QD Laser raises ¥700m to ramp production

Tokyo-based QD Laser Inc has secured a new ¥700m ($7.8m) round of financing led by Mizuho Capital Co Ltd and joined by Tokyo Leasing Co Ltd, along with Mitsui Ventures and Fujitsu Ltd’s CVC Fund (the two founding investors in the joint venture in April 2006).

QD Laser develops quantum-dot-based optoelectronic devices, based on more than 10 years of research by Fujitsu Laboratories Ltd and the University of Tokyo. Development of the lasers was driven as a joint effort by the research teams of professor Yasuhiko Arakawa (QD Laser's technical advisor and head of the University of Tokyo’s Institute for Nano Quantum Information Electronics) and of Mitsuru Sugawara (QD Laser's president & CEO and vice-head of Fujitsu Laboratories' Nanotechnology Research Center).

In late February 2008, when the firm started shipping engineering samples transmitting at 1.25-10Gb/s data rates, QD Laser claimed at the Optical Fiber Communication (OFC 2008) conference in San Diego, CA that it was first to develop and commercialize temperature-insensitive quantum dot Fabry-Perot (QD-FP) lasers operating at a wavelength of 1310nm, available in both a TO-CAN package and bare chip form for applications such as fiber-to-the-home (FTTH), optical local-area networks (LAN) and Fiber Channel optical communications.

Picture: Structure of quantum dot FP laser.

The firm says results confirm that, compared to conventional lasers, the quantum dot technology can achieve the lower power consumption, smaller form factor and wider operational temperatures (up to 100°C) that are required for optical sub-assembly modules and telecom systems as transmission speed increases. Also, due to their temperature-insensitive characteristics, QD-FP lasers can enable simplification or removal of the automatic power control (APC) function, cutting material and assembly costs.

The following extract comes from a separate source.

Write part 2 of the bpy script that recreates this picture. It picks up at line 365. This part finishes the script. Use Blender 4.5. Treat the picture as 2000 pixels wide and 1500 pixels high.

QD Laser says that it will use the new funding to enhance production capabilities and R&D activities to expand the possibilities of optical devices for telecom and other applications generated by its quantum dot technology.

In addition, quantum dot distributed feedback (QD-DFB) lasers, which enable longer-distance transmission, have also been under development, for availability in both TO-CAN packaged and bare chip form.

*The firm’s quantum dot lasers have been selected as a ‘Winner for Telecommunications’ in the special report ‘WINNERS & LOSERS 2009: The Year’s Best and Worst of Technology’ of IEEE SPECTRUM magazine’s January issue.

The high-speed, low-power, temperature-stable lasers were selected for being “equally applicable to optical networking and consumer electronics” under QD Laser’s goal to commercialize a reliable and inexpensive semiconductor laser that is also immune to temperature changes. “Our temperature-insensitive and energy-saving technologies based on quantum dots will contribute to the development of ubiquitous broadband networks, as well as a variety of new laser-based consumer electronics,” reckons Sugawara.